There’s a specific time, place and opportunity where people are really ready for a joke and that’s the great thing about a comedy club. It’s got to be tight, it’s got to be dark, it’s got to be cold; it’s got to be a little unsafe where people are just sitting next to strangers because then they’re uneasy, and they’re open to anything that’s comforting. I do a lot of comedy about being older but not having anything that people my age generally have. I’m still acting like the 22-year-old kid that didn’t have any responsibilities.

So you’re a bachelor?

Yeah, I’m a bachelor. It’s a lot about things like that — getting married, getting divorced, and drugs and things that everybody’s been through on one level or another but no one ever talks about. If someone in the audience can come up with your punch line, then that’s not comedy worth paying for.

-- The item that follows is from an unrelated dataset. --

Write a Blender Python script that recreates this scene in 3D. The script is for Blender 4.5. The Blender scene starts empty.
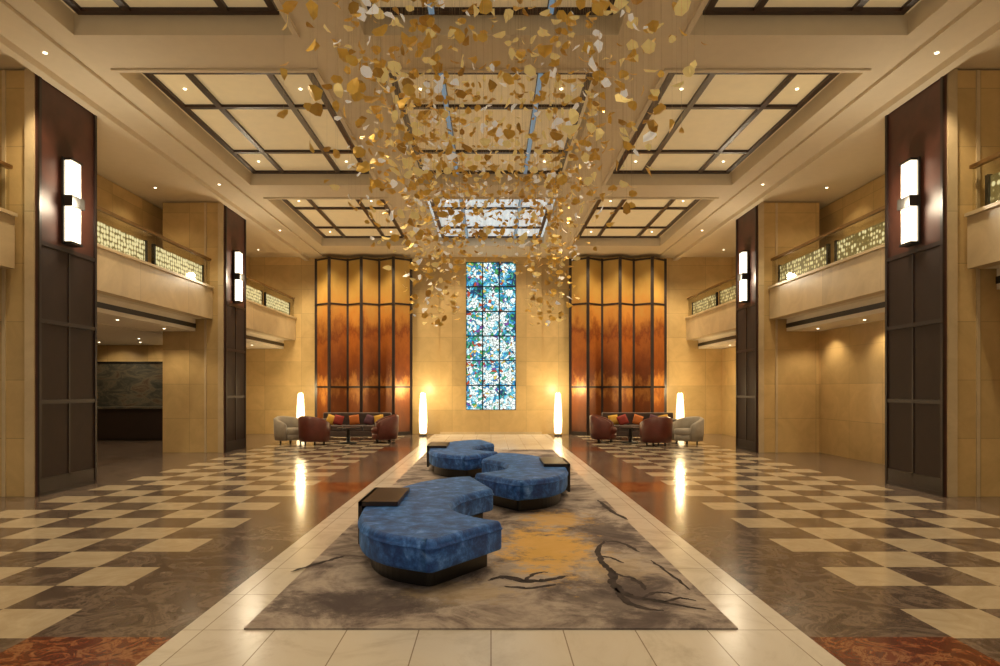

Do you feel like you have a steady crowd that comes here?

Yeah, without a doubt. We haven’t done a whole lot of advertising, but it’s really word of mouth that’s been building us. We just got a new investment group, so we have a large group that is bought in; that will happen this week. The marketing is going to look a lot different, a lot more aggressive.

Do you perform weekly here, too?

Yes, every single week.

What advice would you have for people trying to get into stand up comedy?

Just to go out and do it. You’re never going to be ready, and no matter how much time you put into preparing yourself, everything you do in your first year you’re probably not going to be doing in your second. It’s one of those things where there’s a lot of ego involved.

When a joke bombs, how do you deal with it?

It depends on where you’re at in comedy. A lot of guys who have been doing it for 10 years don’t even acknowledge it because they know the joke works, it just didn’t work right now so — boom – on to the next one.

That’s a good attitude!

It’s a hard attitude; it’s like being a hot chick and having someone not think you’re pretty. At the stage where I’m at, five years in, if something bombs, I generally call it out. It’s a technique in comedy where you don’t pretend like something didn’t happen. Everyone heard the plate break, so it’s a split decision to just roll through it or bring it in to your act.

Do you feel like you do a lot of improv on stage?

Yeah, that’s kind of the stage I’m at now. The problem with improv is to make it fresh, original and relevant every time you do it. A lot of people do improv, and it’s the same “improv” every time they do it. That’s where the integrity in what kind of comedian you are comes in because you instantly have to tell your brain, “Don’t say that again!” Comedy is a lot like being a clown, and I don’t like that, and I don’t let that come here. You have to be a super original clown to be like, “Man, I’m really glad I saw that clown.”

So like a Cirque Du Soleil clown?

A good comedian is more like a matador though, it looks like somebody is just stabbing a bull but that’s not just what’s happening – that’s the least of what’s happening. There’s a whole lot of artistry and tradition that goes in there and until you train your eye to really see it and recognize it you don’t know it, you just perceive it on an under your skin level.